***** Given records *****
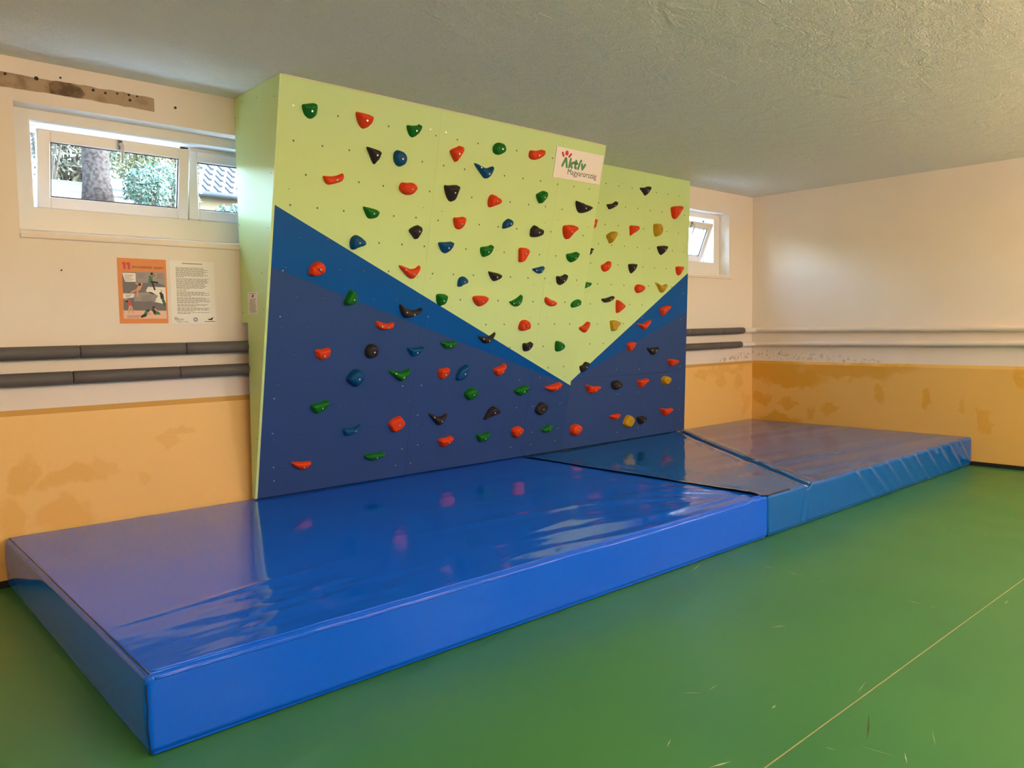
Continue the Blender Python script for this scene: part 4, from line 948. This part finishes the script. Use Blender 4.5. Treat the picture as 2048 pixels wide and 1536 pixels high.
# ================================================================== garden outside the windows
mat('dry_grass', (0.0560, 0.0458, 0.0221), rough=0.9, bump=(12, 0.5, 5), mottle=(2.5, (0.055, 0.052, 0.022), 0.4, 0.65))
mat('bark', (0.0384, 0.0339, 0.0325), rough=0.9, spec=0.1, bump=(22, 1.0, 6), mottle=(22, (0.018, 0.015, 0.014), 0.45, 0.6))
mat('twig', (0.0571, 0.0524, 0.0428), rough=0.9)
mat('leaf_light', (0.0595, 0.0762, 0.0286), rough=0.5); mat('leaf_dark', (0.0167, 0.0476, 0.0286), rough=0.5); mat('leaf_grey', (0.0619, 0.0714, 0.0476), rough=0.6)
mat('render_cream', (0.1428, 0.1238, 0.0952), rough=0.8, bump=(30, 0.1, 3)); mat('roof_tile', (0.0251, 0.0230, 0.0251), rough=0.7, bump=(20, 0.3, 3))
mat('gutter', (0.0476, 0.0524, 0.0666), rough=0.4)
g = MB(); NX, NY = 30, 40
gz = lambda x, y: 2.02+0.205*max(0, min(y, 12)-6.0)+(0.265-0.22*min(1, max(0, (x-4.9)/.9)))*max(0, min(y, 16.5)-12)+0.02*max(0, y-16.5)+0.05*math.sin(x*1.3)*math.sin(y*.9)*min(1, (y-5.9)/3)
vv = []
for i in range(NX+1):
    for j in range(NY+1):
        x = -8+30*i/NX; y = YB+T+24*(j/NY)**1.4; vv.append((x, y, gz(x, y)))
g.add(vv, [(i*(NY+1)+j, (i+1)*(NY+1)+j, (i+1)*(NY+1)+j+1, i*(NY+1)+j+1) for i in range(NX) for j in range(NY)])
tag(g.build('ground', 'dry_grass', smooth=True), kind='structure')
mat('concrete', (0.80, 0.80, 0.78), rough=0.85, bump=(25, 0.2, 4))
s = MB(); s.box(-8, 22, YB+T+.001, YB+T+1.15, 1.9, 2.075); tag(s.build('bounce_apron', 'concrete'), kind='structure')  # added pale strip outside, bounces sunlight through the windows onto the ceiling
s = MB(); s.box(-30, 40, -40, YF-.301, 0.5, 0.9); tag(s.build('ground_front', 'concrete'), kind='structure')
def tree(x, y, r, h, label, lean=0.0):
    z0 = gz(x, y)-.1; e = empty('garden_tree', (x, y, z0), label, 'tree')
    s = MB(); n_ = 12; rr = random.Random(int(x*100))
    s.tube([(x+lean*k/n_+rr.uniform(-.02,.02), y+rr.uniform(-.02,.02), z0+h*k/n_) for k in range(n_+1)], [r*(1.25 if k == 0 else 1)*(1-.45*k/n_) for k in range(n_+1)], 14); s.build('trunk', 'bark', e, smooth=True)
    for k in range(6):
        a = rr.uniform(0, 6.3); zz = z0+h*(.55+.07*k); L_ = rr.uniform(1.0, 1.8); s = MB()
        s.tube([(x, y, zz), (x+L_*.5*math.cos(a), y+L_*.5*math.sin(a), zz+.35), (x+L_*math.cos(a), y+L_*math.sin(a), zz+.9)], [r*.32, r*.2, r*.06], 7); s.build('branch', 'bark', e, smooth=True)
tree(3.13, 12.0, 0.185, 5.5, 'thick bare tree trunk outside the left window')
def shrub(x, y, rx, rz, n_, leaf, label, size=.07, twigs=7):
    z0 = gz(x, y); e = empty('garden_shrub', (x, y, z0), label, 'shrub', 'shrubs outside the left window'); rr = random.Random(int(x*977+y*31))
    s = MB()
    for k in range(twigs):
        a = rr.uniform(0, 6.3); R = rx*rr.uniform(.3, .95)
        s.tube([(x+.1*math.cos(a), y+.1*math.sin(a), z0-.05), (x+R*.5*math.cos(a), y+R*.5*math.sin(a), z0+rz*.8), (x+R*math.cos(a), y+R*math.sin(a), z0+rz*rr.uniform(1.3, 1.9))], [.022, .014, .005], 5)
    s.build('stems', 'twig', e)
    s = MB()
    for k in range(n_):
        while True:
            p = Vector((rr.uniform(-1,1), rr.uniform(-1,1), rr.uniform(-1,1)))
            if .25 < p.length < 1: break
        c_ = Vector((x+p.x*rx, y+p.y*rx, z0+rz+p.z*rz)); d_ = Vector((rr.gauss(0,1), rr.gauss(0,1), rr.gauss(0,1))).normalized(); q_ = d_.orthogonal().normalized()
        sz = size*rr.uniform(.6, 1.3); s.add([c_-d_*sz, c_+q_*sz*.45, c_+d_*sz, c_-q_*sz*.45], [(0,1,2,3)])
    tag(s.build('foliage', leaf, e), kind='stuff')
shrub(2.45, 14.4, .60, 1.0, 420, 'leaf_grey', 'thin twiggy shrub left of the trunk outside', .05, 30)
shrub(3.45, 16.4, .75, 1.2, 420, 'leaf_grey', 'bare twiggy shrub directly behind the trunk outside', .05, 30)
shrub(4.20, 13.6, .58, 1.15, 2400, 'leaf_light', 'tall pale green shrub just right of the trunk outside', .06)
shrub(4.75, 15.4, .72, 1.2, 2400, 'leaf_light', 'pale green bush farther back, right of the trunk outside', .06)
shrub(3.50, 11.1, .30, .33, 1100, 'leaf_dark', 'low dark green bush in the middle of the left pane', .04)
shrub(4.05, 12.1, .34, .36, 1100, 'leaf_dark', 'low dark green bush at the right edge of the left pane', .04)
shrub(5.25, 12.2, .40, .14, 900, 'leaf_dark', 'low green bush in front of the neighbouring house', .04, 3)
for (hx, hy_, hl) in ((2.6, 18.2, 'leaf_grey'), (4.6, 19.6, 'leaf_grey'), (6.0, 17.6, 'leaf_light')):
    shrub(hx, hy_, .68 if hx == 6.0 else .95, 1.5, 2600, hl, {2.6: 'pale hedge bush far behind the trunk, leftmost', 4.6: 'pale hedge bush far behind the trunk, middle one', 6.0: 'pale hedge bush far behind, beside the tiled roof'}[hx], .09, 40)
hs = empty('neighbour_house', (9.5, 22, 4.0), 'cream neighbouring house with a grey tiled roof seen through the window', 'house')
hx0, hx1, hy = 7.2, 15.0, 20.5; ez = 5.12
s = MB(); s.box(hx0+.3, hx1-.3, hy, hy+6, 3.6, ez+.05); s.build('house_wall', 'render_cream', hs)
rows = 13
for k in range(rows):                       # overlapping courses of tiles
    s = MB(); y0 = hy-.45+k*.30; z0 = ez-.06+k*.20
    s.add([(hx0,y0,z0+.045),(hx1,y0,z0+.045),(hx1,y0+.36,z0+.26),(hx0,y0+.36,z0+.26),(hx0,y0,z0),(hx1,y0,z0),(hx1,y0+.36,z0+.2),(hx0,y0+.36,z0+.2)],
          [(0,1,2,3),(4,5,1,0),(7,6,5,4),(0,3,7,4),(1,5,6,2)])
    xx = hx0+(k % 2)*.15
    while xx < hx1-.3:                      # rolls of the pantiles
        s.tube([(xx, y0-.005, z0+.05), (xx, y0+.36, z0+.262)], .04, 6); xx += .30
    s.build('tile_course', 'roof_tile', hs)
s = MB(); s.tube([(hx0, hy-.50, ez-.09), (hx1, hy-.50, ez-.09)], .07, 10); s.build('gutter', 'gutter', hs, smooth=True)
*****
***** Given records *****
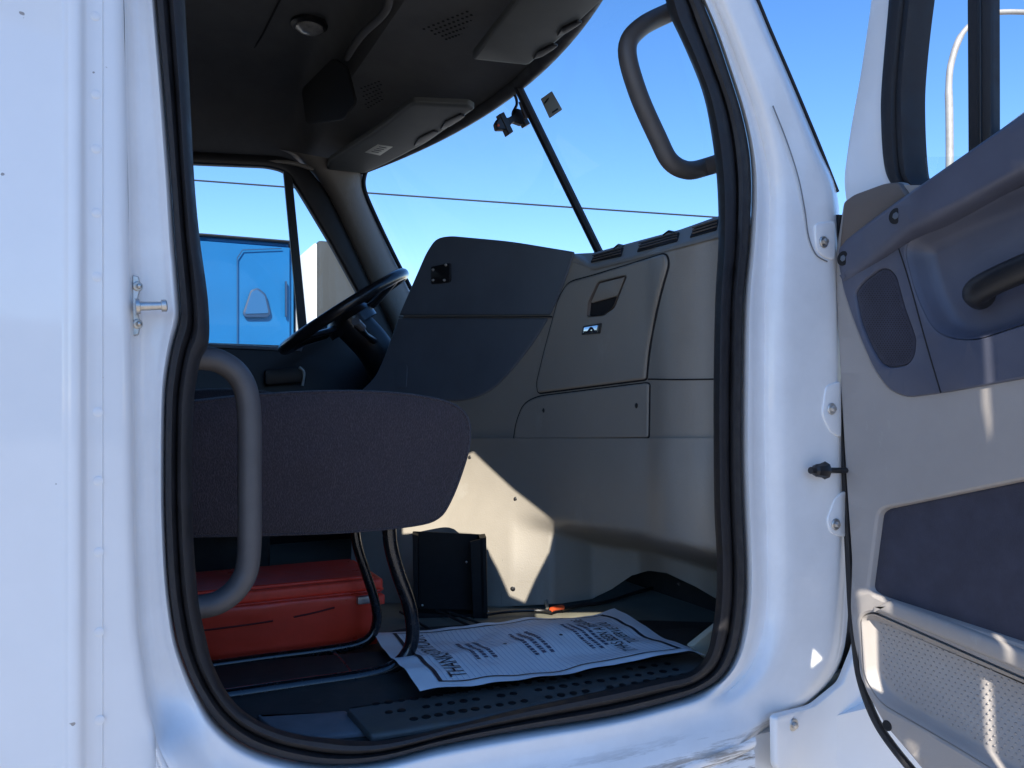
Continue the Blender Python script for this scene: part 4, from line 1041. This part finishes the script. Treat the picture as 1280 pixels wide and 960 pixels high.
*****
***** Given records *****
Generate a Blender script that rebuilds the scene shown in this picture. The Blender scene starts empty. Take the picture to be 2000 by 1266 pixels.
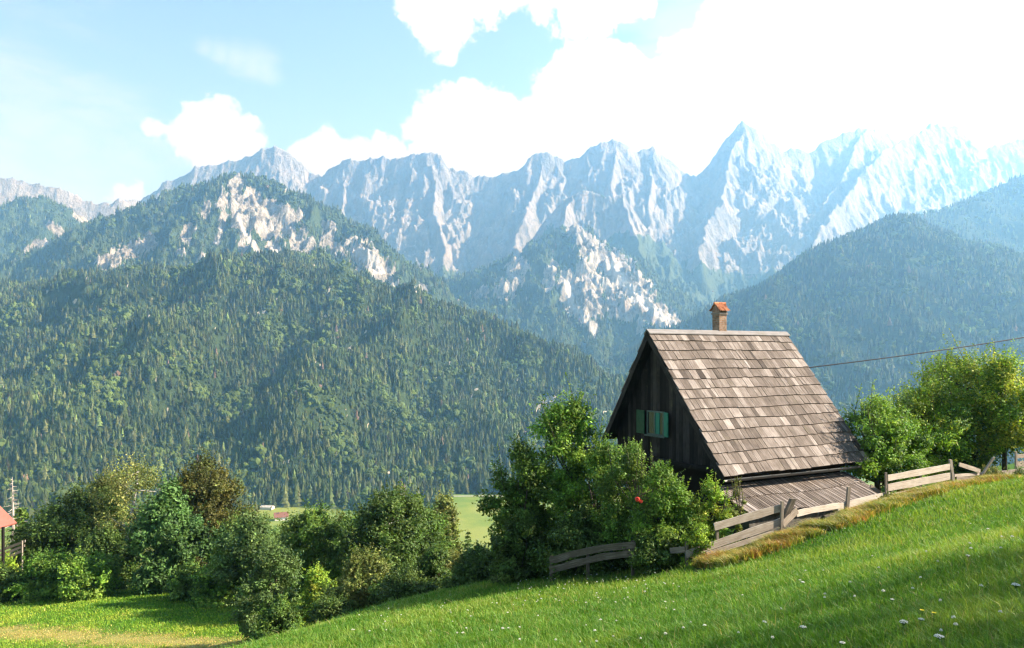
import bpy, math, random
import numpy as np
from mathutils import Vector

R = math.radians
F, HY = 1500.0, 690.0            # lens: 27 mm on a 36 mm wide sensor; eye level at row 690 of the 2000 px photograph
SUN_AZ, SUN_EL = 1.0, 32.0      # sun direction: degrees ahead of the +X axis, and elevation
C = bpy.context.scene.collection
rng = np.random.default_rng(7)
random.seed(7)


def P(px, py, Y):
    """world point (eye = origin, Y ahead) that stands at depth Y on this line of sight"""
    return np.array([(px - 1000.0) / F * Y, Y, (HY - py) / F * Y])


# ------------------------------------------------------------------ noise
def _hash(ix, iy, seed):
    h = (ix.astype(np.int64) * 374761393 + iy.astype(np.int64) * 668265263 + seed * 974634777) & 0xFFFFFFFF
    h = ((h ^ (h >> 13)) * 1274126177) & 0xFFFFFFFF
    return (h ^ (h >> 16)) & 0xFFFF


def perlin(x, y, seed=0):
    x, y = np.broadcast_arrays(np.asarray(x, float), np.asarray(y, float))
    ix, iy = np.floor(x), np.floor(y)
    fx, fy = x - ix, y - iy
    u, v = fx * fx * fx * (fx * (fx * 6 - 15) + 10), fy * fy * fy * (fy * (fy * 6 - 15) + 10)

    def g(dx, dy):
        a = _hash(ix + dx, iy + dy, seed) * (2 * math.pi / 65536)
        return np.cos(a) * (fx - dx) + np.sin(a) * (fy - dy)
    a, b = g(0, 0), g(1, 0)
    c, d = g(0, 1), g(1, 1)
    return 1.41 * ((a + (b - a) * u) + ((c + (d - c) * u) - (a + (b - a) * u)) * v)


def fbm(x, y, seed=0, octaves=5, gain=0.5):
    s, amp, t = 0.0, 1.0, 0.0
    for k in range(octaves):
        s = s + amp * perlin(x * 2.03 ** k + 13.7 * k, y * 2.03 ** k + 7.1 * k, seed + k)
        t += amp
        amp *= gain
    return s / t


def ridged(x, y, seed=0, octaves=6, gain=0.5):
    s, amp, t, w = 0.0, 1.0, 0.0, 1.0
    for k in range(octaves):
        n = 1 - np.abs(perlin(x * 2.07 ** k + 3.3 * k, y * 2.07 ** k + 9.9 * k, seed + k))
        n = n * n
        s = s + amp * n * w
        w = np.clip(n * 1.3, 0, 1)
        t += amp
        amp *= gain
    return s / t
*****
Locate and copy each line in the data above that includes the word "part".

▶ [Solution to the exercise]:
Continue the Blender Python script for this scene: part 4, from line 948. This part finishes the script. Use Blender 4.5. Treat the picture as 2048 pixels wide and 1536 pixels high.
Continue the Blender Python script for this scene: part 4, from line 1041. This part finishes the script. Treat the picture as 1280 pixels wide and 960 pixels high.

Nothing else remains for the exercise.